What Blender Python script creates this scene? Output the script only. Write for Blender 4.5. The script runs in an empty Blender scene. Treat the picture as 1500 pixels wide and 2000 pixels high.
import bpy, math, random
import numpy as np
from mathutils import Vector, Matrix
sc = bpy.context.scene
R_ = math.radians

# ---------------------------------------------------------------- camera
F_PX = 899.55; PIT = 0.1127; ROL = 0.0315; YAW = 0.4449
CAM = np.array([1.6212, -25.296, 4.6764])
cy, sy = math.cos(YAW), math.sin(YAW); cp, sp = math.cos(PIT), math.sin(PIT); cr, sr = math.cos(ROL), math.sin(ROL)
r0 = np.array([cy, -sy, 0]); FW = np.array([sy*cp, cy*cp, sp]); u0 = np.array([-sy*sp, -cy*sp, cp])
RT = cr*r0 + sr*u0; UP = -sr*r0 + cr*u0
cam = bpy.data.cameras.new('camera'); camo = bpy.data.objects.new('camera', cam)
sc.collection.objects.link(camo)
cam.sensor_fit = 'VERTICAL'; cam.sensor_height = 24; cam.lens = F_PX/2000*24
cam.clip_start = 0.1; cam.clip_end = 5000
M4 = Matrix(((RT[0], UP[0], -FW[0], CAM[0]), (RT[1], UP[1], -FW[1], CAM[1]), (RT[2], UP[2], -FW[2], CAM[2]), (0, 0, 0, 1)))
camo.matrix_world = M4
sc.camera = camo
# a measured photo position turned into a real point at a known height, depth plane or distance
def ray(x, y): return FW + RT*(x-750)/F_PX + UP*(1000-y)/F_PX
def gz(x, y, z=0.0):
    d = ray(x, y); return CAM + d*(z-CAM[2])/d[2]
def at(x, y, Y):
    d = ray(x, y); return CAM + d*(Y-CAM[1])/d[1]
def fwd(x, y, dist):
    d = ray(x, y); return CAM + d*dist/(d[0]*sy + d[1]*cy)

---

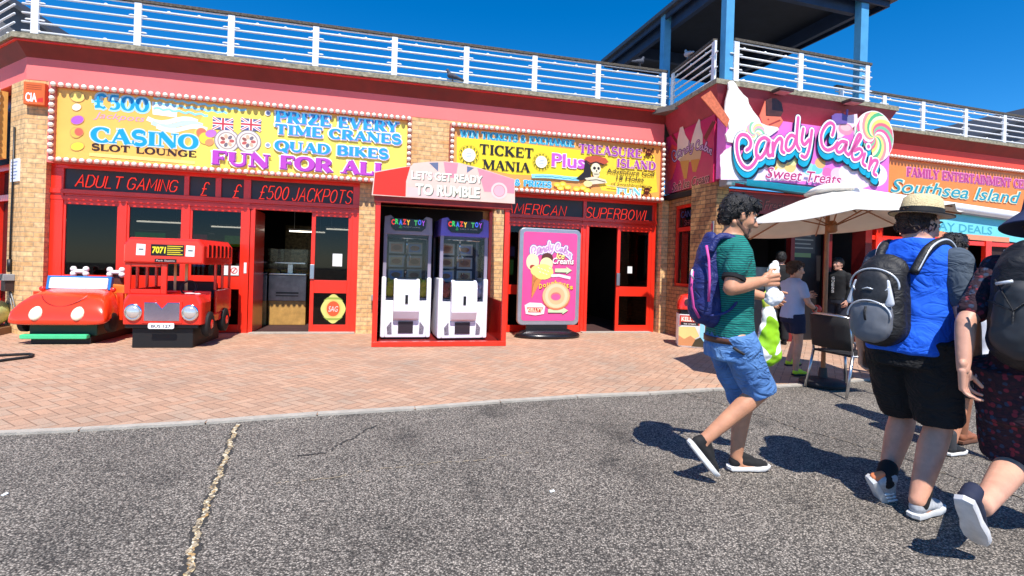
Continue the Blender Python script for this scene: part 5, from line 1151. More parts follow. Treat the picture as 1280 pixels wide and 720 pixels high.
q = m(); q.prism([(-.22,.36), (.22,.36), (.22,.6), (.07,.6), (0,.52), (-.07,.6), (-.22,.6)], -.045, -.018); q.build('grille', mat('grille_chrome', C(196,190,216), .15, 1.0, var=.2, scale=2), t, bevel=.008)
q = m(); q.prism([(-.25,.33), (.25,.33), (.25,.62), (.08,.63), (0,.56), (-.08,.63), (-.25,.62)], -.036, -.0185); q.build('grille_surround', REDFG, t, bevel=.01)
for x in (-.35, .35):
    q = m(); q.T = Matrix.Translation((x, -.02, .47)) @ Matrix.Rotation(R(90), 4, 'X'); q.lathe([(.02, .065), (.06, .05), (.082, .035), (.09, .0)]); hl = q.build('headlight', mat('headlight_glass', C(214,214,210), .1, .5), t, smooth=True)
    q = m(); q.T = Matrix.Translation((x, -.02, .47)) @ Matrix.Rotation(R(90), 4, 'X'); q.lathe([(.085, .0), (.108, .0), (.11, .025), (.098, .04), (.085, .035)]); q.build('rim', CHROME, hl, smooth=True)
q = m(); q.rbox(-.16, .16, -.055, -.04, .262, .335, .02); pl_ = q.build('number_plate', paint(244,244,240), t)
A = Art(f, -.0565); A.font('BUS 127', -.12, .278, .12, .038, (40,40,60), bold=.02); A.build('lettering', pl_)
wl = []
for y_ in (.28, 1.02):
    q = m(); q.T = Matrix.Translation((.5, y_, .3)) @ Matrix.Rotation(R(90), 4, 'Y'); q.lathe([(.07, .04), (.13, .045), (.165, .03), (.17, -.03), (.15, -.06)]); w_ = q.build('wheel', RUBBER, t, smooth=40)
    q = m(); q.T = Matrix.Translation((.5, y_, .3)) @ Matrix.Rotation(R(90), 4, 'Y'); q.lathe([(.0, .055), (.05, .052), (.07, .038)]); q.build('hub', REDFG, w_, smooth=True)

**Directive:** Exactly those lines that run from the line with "What Blender Python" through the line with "R_ = math.radians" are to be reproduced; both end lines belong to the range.

**Result of this task:**
What Blender Python script creates this scene? Output the script only. Write for Blender 4.5. The script runs in an empty Blender scene. Treat the picture as 1500 pixels wide and 2000 pixels high.
import bpy, math, random
import numpy as np
from mathutils import Vector, Matrix
sc = bpy.context.scene
R_ = math.radians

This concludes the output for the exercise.